4. Do attachments change the forklift’s rated capacity?

Yes. Attachments can change the truck’s capacity, balance and handling. OSHA requires certain front-end attachments to be reflected in truck markings, including the approximate combined weight of the truck and attachment at maximum elevation with the load laterally centered.

That means a clamp, side shifter, fork extension or rotator should not be treated like a harmless add-on. If the data plate does not match the setup, the operator may be guessing at the truck’s real limit.

5. Can a worker stand under raised forks if there is no load on them?

No. OSHA says no person may stand or pass under the elevated portion of a powered industrial truck, whether it is loaded or empty.

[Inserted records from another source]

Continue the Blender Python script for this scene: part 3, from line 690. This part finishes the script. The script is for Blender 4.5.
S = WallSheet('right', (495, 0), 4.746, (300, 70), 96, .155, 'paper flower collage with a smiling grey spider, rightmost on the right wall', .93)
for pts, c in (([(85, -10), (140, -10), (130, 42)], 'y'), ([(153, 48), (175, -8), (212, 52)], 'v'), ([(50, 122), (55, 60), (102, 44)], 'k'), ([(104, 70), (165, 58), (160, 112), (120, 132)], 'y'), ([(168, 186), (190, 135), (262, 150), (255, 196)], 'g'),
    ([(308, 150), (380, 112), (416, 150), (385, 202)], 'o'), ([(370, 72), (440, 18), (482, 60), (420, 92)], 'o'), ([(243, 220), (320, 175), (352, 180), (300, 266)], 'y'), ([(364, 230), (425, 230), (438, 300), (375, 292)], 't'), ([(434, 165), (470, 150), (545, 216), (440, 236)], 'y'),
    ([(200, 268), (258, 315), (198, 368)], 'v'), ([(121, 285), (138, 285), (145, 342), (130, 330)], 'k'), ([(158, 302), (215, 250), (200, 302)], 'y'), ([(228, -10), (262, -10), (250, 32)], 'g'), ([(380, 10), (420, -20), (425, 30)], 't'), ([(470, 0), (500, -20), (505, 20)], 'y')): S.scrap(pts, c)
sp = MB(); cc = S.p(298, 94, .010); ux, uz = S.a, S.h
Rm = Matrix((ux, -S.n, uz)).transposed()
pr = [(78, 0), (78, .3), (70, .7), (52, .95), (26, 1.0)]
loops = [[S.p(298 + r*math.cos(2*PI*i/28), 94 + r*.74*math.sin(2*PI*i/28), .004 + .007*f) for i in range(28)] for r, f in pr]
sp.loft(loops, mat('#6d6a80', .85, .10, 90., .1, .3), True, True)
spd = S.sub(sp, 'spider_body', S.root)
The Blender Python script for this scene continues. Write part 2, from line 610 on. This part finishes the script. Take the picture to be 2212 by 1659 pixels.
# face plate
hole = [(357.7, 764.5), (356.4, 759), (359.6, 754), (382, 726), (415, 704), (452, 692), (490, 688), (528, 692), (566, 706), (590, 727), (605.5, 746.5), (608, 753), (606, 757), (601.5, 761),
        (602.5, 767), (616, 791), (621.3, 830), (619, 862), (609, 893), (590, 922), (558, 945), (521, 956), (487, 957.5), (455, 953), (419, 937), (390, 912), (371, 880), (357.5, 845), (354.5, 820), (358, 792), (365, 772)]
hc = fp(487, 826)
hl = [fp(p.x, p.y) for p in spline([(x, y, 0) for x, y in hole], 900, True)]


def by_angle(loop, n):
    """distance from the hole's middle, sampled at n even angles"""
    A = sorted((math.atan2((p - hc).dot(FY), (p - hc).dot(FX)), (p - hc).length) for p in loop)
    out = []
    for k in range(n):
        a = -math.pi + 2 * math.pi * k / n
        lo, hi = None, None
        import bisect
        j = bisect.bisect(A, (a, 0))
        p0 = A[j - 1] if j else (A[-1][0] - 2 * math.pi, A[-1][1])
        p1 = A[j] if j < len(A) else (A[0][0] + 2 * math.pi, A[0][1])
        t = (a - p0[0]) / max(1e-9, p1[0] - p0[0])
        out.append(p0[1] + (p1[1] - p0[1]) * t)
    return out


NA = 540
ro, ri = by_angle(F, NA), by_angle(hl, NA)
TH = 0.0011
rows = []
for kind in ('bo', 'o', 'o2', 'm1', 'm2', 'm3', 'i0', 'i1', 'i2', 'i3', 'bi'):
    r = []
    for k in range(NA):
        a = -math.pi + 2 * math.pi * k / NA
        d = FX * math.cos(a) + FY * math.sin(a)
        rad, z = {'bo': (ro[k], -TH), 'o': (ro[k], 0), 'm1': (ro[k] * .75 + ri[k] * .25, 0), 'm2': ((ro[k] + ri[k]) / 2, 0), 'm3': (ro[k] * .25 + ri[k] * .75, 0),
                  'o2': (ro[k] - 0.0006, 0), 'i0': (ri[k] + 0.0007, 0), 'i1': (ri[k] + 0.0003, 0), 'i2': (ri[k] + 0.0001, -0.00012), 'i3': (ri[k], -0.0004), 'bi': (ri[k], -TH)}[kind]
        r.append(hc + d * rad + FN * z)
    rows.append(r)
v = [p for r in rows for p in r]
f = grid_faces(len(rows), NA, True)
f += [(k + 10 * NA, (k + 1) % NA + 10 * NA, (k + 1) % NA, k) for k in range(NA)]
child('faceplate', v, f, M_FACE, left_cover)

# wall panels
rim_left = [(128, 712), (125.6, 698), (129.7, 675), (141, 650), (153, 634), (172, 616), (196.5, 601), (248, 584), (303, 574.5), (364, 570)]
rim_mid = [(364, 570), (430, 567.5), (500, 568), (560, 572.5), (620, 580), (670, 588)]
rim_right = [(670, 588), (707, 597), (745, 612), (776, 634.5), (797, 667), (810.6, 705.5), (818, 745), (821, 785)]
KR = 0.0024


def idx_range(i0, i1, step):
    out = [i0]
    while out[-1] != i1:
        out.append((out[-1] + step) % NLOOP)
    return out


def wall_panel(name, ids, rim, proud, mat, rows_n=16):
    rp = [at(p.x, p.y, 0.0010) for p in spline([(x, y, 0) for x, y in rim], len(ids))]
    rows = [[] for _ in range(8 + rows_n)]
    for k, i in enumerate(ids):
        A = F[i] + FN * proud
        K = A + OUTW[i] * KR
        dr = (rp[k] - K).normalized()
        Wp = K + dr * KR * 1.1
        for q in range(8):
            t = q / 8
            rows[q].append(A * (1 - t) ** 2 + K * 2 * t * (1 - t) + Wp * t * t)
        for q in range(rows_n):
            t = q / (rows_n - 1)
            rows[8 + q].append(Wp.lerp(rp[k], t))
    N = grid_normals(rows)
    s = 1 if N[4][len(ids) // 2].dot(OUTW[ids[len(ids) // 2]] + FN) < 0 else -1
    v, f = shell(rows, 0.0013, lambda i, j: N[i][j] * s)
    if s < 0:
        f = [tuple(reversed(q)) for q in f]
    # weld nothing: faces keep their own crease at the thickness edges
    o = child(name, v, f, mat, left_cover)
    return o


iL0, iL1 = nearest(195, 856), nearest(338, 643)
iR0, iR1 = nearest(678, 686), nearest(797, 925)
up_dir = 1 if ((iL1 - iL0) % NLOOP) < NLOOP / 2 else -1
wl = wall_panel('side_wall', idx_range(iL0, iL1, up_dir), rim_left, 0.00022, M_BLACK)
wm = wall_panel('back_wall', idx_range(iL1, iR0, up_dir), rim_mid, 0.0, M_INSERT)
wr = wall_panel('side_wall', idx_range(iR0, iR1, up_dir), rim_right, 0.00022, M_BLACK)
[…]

That includes “just for a second” situations. Empty forks can still drop, drift or move unexpectedly if something fails or the truck is bumped.

6. How should forklifts handle elevators?

OSHA says elevators should be approached slowly and entered squarely after the elevator car is properly leveled. Once inside, the controls should be neutralized, power shut off and brakes set.

That is a small sequence, but it prevents a lot of trouble. An uneven elevator threshold, a rolling truck or a tight enclosure can turn into a serious incident quickly.

7. What should employers check before driving onto trailer or railcar flooring?

The flooring should be checked for breaks and weakness before a powered industrial truck is driven onto it. OSHA also addresses wheel blocks, brakes and trailer support during loading and unloading.

This is one of those checks that feels boring until it matters. A weak trailer floor can fail under the combined weight of the truck, load, operator and attachment.

8. Are dockboards and bridgeplates regulated, too?

Yes. OSHA says dockboards or bridgeplates must be secured before forklifts drive over them, driven over carefully and slowly, and never loaded beyond their rated capacity.

That means the plate is part of the lift path, not just a gap cover. If it shifts, flexes or is underrated, the truck and load can move in ways the operator cannot correct.